Foram todos acusados de alta traição e de tentativa de regicídio. A sentença ordenou a execução de todos, incluindo mulheres e crianças. Apenas as intervenções da rainha Mariana e da princesa Maria Francisca salvaram a maioria deles. A marquesa, porém, não foi poupada.
Como foi a execução dos Távoras?
A execução dos Távoras foi um espetáculo público e cruel que teve lugar em Belém, no dia 13 de janeiro de 1759. O rei e a corte assistiram à cena do alto de um palanque.
A primeira vítima foi a marquesa Leonor de Távora, que foi decapitada com uma espada. Depois foram executados os seus filhos José Maria e Luís Bernardo, o seu genro Duque de Aveiro e um amigo da família chamado Brás Romeiro. Eles foram arrastados por cavalos até ao patíbulo, onde foram esquartejados e queimados em fogueiras.
O último a morrer foi o padre Malagrida, que foi enforcado e depois também queimado. As cinzas dos condenados foram lançadas ao rio Tejo.
A execução demorou várias horas e foi uma forma de mostrar à nobreza e ao povo quem mandava no reino. O Marquês de Pombal foi recompensado pelo rei com o título de Conde de Oeiras em 1759 e depois com o título de Marquês de Pombal em 1770.
O que aconteceu ao palácio do Duque de Aveiro?
O palácio do Duque de Aveiro era uma das residências mais luxuosas e imponentes da Lisboa do século XVIII. Ficava em Belém, perto da fábrica dos pastéis de nata.
Como parte da punição pelo atentado contra o rei, o palácio do Duque de Aveiro foi confiscado, arrasado e salgado para que nada mais pudesse crescer ali. Foi uma forma simbólica de apagar da memória e da história essa família e o seu crime
Como é o Beco do Chão Salgado hoje?
Hoje em dia, o Beco do Chão Salgado é um lugar quase esquecido e ignorado pela maioria das pessoas que passam por Belém. Fica ao lado da famosa Fábrica dos Pastéis de Belém, mas poucos reparam na sua existência e no seu significado histórico.
O beco é uma rua estreita e curta, que termina num muro. Na parede de uma pastelaria, há uma placa que indica o nome do beco e a sua origem. No final do beco, há um obelisco de pedra com uma inscrição que conta o que aconteceu ali.

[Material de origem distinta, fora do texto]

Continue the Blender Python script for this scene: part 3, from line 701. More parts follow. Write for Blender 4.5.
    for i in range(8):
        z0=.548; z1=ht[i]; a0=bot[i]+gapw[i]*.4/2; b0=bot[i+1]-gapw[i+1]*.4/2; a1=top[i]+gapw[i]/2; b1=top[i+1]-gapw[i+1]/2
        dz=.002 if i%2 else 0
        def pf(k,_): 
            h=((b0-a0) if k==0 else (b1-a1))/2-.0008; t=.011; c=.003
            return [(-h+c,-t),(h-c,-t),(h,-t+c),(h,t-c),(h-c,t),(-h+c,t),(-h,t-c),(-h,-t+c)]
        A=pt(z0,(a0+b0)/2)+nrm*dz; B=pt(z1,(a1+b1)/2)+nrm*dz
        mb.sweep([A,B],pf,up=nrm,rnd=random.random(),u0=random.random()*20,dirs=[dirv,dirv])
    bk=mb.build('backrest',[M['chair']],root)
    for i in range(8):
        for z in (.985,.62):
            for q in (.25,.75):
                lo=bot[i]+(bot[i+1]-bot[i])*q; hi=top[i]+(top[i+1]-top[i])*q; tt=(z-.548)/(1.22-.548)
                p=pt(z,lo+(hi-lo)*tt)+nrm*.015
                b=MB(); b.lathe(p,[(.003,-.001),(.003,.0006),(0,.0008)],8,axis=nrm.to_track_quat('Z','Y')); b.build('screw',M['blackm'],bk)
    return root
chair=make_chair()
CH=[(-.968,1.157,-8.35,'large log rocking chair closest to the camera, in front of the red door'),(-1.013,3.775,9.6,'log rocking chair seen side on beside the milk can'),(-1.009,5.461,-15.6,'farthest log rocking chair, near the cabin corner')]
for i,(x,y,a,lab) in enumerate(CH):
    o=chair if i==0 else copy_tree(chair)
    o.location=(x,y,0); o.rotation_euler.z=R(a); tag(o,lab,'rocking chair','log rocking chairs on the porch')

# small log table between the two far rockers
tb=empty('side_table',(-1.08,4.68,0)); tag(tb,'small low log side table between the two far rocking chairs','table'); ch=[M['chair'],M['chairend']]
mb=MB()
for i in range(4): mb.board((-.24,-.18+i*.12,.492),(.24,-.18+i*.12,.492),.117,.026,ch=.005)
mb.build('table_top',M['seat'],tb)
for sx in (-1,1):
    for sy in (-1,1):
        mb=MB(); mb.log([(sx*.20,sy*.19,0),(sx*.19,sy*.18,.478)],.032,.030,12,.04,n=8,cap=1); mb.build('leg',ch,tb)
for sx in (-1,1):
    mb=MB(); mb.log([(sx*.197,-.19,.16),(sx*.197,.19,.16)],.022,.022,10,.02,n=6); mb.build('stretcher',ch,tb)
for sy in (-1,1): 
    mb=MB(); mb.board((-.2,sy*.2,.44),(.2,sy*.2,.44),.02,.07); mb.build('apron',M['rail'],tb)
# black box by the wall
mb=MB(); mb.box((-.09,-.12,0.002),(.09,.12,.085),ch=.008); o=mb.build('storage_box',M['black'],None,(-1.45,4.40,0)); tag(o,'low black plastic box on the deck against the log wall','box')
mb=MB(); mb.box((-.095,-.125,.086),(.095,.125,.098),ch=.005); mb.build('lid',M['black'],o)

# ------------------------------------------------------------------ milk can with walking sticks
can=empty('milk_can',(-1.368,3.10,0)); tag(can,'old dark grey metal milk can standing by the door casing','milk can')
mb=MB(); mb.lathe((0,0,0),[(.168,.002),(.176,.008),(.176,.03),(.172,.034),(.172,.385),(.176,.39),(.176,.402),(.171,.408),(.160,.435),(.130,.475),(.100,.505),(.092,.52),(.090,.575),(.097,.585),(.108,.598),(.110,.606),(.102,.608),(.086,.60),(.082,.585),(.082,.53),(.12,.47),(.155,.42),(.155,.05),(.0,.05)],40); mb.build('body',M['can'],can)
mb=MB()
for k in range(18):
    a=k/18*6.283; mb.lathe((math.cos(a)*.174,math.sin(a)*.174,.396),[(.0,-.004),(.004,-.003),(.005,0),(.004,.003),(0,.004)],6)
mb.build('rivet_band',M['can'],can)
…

O obelisco tem cerca de cinco metros de altura e a coluna está rodeada de cinco anéis. A coluna assenta numa pedra quadrangular que numa das faces tem uma longa inscrição. Começa por dizer que “Aqui foram arrasadas e salgadas as casas de José de Mascarenhas…” e termina com uma jura de que “neste terreno infame se não poderá edificar em tempo algum”.
O obelisco foi mandado erguer pelo Marquês de Pombal em 1761, como forma de perpetuar a memória da punição dos Távoras e do Duque de Aveiro. No entanto, depois da morte de D. José I em 1777, o Marquês de Pombal caiu em desgraça perante a nova rainha D. Maria I, que era filha do rei e simpatizava com os Távoras.
A rainha mandou libertar os presos que ainda restavam do processo dos Távoras e revogou a proibição de construir no terreno salgado. Assim, o obelisco perdeu a sua função original e ficou escondido entre as novas construções que foram surgindo à sua volta.
Hoje, o obelisco é um monumento nacional desde 1910 e um testemunho silencioso de um episódio trágico e controverso da nossa história.